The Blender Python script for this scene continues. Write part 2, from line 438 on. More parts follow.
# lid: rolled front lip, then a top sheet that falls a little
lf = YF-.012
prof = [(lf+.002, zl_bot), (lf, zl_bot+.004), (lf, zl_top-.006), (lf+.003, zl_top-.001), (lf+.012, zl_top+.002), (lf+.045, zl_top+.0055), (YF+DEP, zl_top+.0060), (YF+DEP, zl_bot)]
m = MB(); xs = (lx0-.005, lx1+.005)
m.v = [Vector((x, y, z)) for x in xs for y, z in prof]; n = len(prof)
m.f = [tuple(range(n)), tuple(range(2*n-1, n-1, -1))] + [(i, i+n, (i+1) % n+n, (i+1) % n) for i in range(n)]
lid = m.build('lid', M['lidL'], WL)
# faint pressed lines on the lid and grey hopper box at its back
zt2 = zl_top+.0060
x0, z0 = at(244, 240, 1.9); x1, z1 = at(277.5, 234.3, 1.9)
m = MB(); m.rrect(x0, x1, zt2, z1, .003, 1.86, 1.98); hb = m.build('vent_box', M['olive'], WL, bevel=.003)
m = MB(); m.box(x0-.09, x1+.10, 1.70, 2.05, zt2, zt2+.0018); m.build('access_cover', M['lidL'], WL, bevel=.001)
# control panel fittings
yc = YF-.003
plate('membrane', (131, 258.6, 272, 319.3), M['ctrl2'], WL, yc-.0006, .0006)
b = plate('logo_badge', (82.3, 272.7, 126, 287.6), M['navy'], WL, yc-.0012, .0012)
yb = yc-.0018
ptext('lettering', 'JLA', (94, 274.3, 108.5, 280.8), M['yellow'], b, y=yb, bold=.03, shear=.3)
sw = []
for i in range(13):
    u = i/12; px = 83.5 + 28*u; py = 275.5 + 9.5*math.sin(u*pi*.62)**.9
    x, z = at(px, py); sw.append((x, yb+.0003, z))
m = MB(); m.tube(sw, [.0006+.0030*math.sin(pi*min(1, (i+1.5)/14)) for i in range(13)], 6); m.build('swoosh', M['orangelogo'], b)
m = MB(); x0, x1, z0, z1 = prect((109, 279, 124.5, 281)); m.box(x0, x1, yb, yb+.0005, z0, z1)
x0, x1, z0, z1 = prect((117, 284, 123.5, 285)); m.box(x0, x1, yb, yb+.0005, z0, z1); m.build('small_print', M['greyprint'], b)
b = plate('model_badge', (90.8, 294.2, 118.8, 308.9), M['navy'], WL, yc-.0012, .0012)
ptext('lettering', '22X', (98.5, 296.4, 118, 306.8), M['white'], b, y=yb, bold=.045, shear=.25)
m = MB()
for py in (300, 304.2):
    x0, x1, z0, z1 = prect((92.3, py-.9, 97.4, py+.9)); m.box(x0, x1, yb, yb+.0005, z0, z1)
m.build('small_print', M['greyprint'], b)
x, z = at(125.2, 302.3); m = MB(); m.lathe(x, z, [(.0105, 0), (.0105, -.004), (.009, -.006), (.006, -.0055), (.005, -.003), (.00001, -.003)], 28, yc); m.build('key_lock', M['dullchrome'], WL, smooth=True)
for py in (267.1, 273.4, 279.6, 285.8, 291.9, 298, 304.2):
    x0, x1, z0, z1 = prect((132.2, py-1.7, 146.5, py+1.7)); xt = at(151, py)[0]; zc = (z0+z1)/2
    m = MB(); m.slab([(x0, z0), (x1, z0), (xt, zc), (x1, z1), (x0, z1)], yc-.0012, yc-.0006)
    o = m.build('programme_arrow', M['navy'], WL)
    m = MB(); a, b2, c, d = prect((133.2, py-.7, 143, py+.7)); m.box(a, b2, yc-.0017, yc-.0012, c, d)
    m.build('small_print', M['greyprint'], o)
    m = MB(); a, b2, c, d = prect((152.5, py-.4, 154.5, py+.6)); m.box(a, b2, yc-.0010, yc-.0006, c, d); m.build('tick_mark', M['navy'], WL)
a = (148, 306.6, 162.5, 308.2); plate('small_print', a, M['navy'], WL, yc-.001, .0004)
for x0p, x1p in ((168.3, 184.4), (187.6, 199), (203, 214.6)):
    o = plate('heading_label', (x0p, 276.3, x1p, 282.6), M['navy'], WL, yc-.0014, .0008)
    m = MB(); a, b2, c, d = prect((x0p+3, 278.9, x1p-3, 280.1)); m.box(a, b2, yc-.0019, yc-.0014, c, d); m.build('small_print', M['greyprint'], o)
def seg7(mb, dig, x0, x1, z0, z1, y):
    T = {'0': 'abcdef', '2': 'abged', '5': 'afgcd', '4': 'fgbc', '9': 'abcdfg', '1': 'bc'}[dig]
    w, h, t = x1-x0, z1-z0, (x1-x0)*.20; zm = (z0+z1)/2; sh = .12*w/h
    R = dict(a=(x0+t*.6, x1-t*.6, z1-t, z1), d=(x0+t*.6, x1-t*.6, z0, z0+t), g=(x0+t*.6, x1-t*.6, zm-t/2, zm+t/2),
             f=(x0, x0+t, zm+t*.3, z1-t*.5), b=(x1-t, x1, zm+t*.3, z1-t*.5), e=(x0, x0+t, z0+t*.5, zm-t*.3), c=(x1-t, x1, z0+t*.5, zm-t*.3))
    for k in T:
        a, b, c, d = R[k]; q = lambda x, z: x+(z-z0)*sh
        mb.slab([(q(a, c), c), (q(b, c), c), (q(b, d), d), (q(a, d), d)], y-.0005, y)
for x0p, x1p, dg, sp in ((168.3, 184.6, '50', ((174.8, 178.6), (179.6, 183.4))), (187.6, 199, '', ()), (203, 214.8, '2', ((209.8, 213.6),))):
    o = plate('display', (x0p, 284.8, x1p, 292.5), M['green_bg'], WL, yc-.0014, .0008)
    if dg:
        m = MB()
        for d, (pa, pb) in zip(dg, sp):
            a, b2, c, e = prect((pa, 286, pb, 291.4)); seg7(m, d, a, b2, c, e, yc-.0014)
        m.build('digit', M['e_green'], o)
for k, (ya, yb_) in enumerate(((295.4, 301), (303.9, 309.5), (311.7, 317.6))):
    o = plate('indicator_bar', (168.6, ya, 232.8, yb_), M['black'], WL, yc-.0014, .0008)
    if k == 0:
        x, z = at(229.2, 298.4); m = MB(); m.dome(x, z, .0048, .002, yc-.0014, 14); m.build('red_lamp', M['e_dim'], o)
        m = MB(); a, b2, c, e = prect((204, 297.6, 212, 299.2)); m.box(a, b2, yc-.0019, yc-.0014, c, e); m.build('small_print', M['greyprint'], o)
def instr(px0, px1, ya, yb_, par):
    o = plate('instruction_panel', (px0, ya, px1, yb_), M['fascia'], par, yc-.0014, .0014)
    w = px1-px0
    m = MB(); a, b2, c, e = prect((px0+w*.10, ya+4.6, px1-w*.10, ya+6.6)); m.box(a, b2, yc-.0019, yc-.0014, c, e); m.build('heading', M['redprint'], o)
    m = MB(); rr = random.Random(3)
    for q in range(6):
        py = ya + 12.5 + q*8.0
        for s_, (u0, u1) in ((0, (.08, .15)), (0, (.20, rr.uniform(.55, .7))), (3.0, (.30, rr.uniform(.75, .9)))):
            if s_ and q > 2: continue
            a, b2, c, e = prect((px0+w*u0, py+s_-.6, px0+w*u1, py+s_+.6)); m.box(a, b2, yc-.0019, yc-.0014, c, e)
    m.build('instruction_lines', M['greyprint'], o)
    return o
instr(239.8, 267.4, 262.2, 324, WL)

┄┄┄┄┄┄

Copy the data above exactly. Every line must be included.

Exercise response:
The Blender Python script for this scene continues. Write part 2, from line 438 on. More parts follow.
# lid: rolled front lip, then a top sheet that falls a little
lf = YF-.012
prof = [(lf+.002, zl_bot), (lf, zl_bot+.004), (lf, zl_top-.006), (lf+.003, zl_top-.001), (lf+.012, zl_top+.002), (lf+.045, zl_top+.0055), (YF+DEP, zl_top+.0060), (YF+DEP, zl_bot)]
m = MB(); xs = (lx0-.005, lx1+.005)
m.v = [Vector((x, y, z)) for x in xs for y, z in prof]; n = len(prof)
m.f = [tuple(range(n)), tuple(range(2*n-1, n-1, -1))] + [(i, i+n, (i+1) % n+n, (i+1) % n) for i in range(n)]
lid = m.build('lid', M['lidL'], WL)
# faint pressed lines on the lid and grey hopper box at its back
zt2 = zl_top+.0060
x0, z0 = at(244, 240, 1.9); x1, z1 = at(277.5, 234.3, 1.9)
m = MB(); m.rrect(x0, x1, zt2, z1, .003, 1.86, 1.98); hb = m.build('vent_box', M['olive'], WL, bevel=.003)
m = MB(); m.box(x0-.09, x1+.10, 1.70, 2.05, zt2, zt2+.0018); m.build('access_cover', M['lidL'], WL, bevel=.001)
# control panel fittings
yc = YF-.003
plate('membrane', (131, 258.6, 272, 319.3), M['ctrl2'], WL, yc-.0006, .0006)
b = plate('logo_badge', (82.3, 272.7, 126, 287.6), M['navy'], WL, yc-.0012, .0012)
yb = yc-.0018
ptext('lettering', 'JLA', (94, 274.3, 108.5, 280.8), M['yellow'], b, y=yb, bold=.03, shear=.3)
sw = []
for i in range(13):
    u = i/12; px = 83.5 + 28*u; py = 275.5 + 9.5*math.sin(u*pi*.62)**.9
    x, z = at(px, py); sw.append((x, yb+.0003, z))
m = MB(); m.tube(sw, [.0006+.0030*math.sin(pi*min(1, (i+1.5)/14)) for i in range(13)], 6); m.build('swoosh', M['orangelogo'], b)
m = MB(); x0, x1, z0, z1 = prect((109, 279, 124.5, 281)); m.box(x0, x1, yb, yb+.0005, z0, z1)
x0, x1, z0, z1 = prect((117, 284, 123.5, 285)); m.box(x0, x1, yb, yb+.0005, z0, z1); m.build('small_print', M['greyprint'], b)
b = plate('model_badge', (90.8, 294.2, 118.8, 308.9), M['navy'], WL, yc-.0012, .0012)
ptext('lettering', '22X', (98.5, 296.4, 118, 306.8), M['white'], b, y=yb, bold=.045, shear=.25)
m = MB()
for py in (300, 304.2):
    x0, x1, z0, z1 = prect((92.3, py-.9, 97.4, py+.9)); m.box(x0, x1, yb, yb+.0005, z0, z1)
m.build('small_print', M['greyprint'], b)
x, z = at(125.2, 302.3); m = MB(); m.lathe(x, z, [(.0105, 0), (.0105, -.004), (.009, -.006), (.006, -.0055), (.005, -.003), (.00001, -.003)], 28, yc); m.build('key_lock', M['dullchrome'], WL, smooth=True)
for py in (267.1, 273.4, 279.6, 285.8, 291.9, 298, 304.2):
    x0, x1, z0, z1 = prect((132.2, py-1.7, 146.5, py+1.7)); xt = at(151, py)[0]; zc = (z0+z1)/2
    m = MB(); m.slab([(x0, z0), (x1, z0), (xt, zc), (x1, z1), (x0, z1)], yc-.0012, yc-.0006)
    o = m.build('programme_arrow', M['navy'], WL)
    m = MB(); a, b2, c, d = prect((133.2, py-.7, 143, py+.7)); m.box(a, b2, yc-.0017, yc-.0012, c, d)
    m.build('small_print', M['greyprint'], o)
    m = MB(); a, b2, c, d = prect((152.5, py-.4, 154.5, py+.6)); m.box(a, b2, yc-.0010, yc-.0006, c, d); m.build('tick_mark', M['navy'], WL)
a = (148, 306.6, 162.5, 308.2); plate('small_print', a, M['navy'], WL, yc-.001, .0004)
for x0p, x1p in ((168.3, 184.4), (187.6, 199), (203, 214.6)):
    o = plate('heading_label', (x0p, 276.3, x1p, 282.6), M['navy'], WL, yc-.0014, .0008)
    m = MB(); a, b2, c, d = prect((x0p+3, 278.9, x1p-3, 280.1)); m.box(a, b2, yc-.0019, yc-.0014, c, d); m.build('small_print', M['greyprint'], o)
def seg7(mb, dig, x0, x1, z0, z1, y):
    T = {'0': 'abcdef', '2': 'abged', '5': 'afgcd', '4': 'fgbc', '9': 'abcdfg', '1': 'bc'}[dig]
    w, h, t = x1-x0, z1-z0, (x1-x0)*.20; zm = (z0+z1)/2; sh = .12*w/h
    R = dict(a=(x0+t*.6, x1-t*.6, z1-t, z1), d=(x0+t*.6, x1-t*.6, z0, z0+t), g=(x0+t*.6, x1-t*.6, zm-t/2, zm+t/2),
             f=(x0, x0+t, zm+t*.3, z1-t*.5), b=(x1-t, x1, zm+t*.3, z1-t*.5), e=(x0, x0+t, z0+t*.5, zm-t*.3), c=(x1-t, x1, z0+t*.5, zm-t*.3))
    for k in T:
        a, b, c, d = R[k]; q = lambda x, z: x+(z-z0)*sh
        mb.slab([(q(a, c), c), (q(b, c), c), (q(b, d), d), (q(a, d), d)], y-.0005, y)
for x0p, x1p, dg, sp in ((168.3, 184.6, '50', ((174.8, 178.6), (179.6, 183.4))), (187.6, 199, '', ()), (203, 214.8, '2', ((209.8, 213.6),))):
    o = plate('display', (x0p, 284.8, x1p, 292.5), M['green_bg'], WL, yc-.0014, .0008)
    if dg:
        m = MB()
        for d, (pa, pb) in zip(dg, sp):
            a, b2, c, e = prect((pa, 286, pb, 291.4)); seg7(m, d, a, b2, c, e, yc-.0014)
        m.build('digit', M['e_green'], o)
for k, (ya, yb_) in enumerate(((295.4, 301), (303.9, 309.5), (311.7, 317.6))):
    o = plate('indicator_bar', (168.6, ya, 232.8, yb_), M['black'], WL, yc-.0014, .0008)
    if k == 0:
        x, z = at(229.2, 298.4); m = MB(); m.dome(x, z, .0048, .002, yc-.0014, 14); m.build('red_lamp', M['e_dim'], o)
        m = MB(); a, b2, c, e = prect((204, 297.6, 212, 299.2)); m.box(a, b2, yc-.0019, yc-.0014, c, e); m.build('small_print', M['greyprint'], o)
def instr(px0, px1, ya, yb_, par):
    o = plate('instruction_panel', (px0, ya, px1, yb_), M['fascia'], par, yc-.0014, .0014)
    w = px1-px0
    m = MB(); a, b2, c, e = prect((px0+w*.10, ya+4.6, px1-w*.10, ya+6.6)); m.box(a, b2, yc-.0019, yc-.0014, c, e); m.build('heading', M['redprint'], o)
    m = MB(); rr = random.Random(3)
    for q in range(6):
        py = ya + 12.5 + q*8.0
        for s_, (u0, u1) in ((0, (.08, .15)), (0, (.20, rr.uniform(.55, .7))), (3.0, (.30, rr.uniform(.75, .9)))):
            if s_ and q > 2: continue
            a, b2, c, e = prect((px0+w*u0, py+s_-.6, px0+w*u1, py+s_+.6)); m.box(a, b2, yc-.0019, yc-.0014, c, e)
    m.build('instruction_lines', M['greyprint'], o)
    return o
instr(239.8, 267.4, 262.2, 324, WL)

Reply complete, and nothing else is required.